There is no standard definition, but it is widely accepted that the term came into use during the Clinton administration and was coined by adviser Dick Morris.
Morris described triangulation in a PBS interview in 2000, saying:
Morris: Take the best from each party’s agenda, and come to a solution somewhere above the positions of each party. So from the left, take the idea that we need day care and food supplements for people on welfare. From the right, take the idea that they have to work for a living, and that there are time limits. But discard the nonsense of the left, which is that there shouldn’t be work requirements; and the nonsense of the right, which is you should punish single mothers. Get rid of the garbage of each position, that the people didn’t believe in; take the best from each position; and move up to a third way. And that became a triangle, which was triangulation.

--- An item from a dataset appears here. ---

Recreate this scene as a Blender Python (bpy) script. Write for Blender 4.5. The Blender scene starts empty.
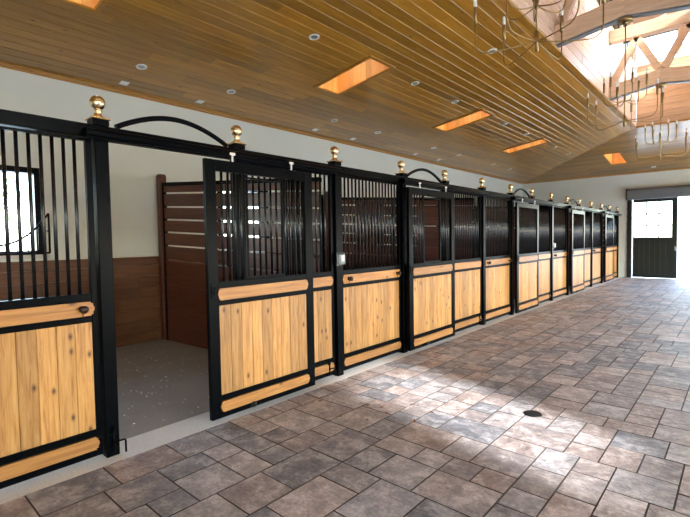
import bpy, bmesh, math, random
from mathutils import Vector, Matrix, noise as mnoise
random.seed(7)
C = bpy.context.scene.collection
PI = math.pi

# ------------------------------------------------------------------ layout
XW, XE = -3.4, 7.56          # left wall and right wall
Y0, Y1 = -5.6, 18.44         # wall behind the camera, end wall
HW, M = 3.65, 0.144          # wall height and ceiling pitch
UC = 4.595                   # run of the slopes up to the lantern
CXL, CXR = XW + UC, XE - UC  # lantern opening
CYA, CYB = Y0 + UC, Y1 - UC
XC = 0.5 * (XW + XE)
ZC = HW + M * UC
NS = 30; SW = UC / NS
PY = [1.19, 2.31, 3.56]
for k in range(12):
    PY.append(PY[-1] + [1.26, 1.125, 1.265][k % 3])
# ------------------------------------------------------------------ node helpers
def new_mat(name):
    m = bpy.data.materials.new(name); m.use_nodes = True
    nt = m.node_tree; b = nt.nodes['Principled BSDF']
    return m, nt, b
def N(nt, typ, **kw):
    n = nt.nodes.new(typ)
    for k, v in kw.items():
        if k.startswith('_'): setattr(n, k[1:], v)
        else:
            key = int(k[1:]) if k[0] == 'i' and k[1:].isdigit() else k.replace('__', ' ')
            n.inputs[key].default_value = v
    return n
def lk(nt, a, b): nt.links.new(a, b)
def coords(nt, scale=(1, 1, 1), kind='Object'):
    t = N(nt, 'ShaderNodeTexCoord'); mp = N(nt, 'ShaderNodeMapping')
    mp.inputs['Scale'].default_value = scale
    lk(nt, t.outputs[kind], mp.inputs['Vector']); return mp
def noise(nt, vec, scale, detail=4, rough=0.55, dist=0.0):
    n = N(nt, 'ShaderNodeTexNoise'); n.inputs['Scale'].default_value = scale
    n.inputs['Detail'].default_value = detail; n.inputs['Roughness'].default_value = rough
    n.inputs['Distortion'].default_value = dist
    lk(nt, vec, n.inputs['Vector']); return n.outputs['Fac']
def ramp(nt, fac, stops):
    r = N(nt, 'ShaderNodeValToRGB'); e = r.color_ramp.elements
    while len(e) < len(stops): e.new(0.5)
    for i, (p, c) in enumerate(stops):
        e[i].position = p; e[i].color = (*c, 1) if len(c) == 3 else c
    lk(nt, fac, r.inputs['Fac']); return r.outputs['Color']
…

In 2006 Morris more simply described it as “taking the best from the right and from the left and discarding the rest.”
Others have given their own take on it. Time magazine’s Joe Klein ventured in Three Cheers for Triangulation that “it proposed the achievement of liberal ends through market-oriented conservative means. Welfare reform, which combined a work requirement with significant financial incentives for the working poor, was the best example of how the philosophy might work.”
h/t Justin Bank at FactCheck.org
If the Democrats don’t achieve 60 votes in the Senate then I hope they choose to master this political technique rather than condemn us to death by a thousand stalemates. And I hope we can all learn to vote for candidates with a temperament to appreciate the merits in different points of view.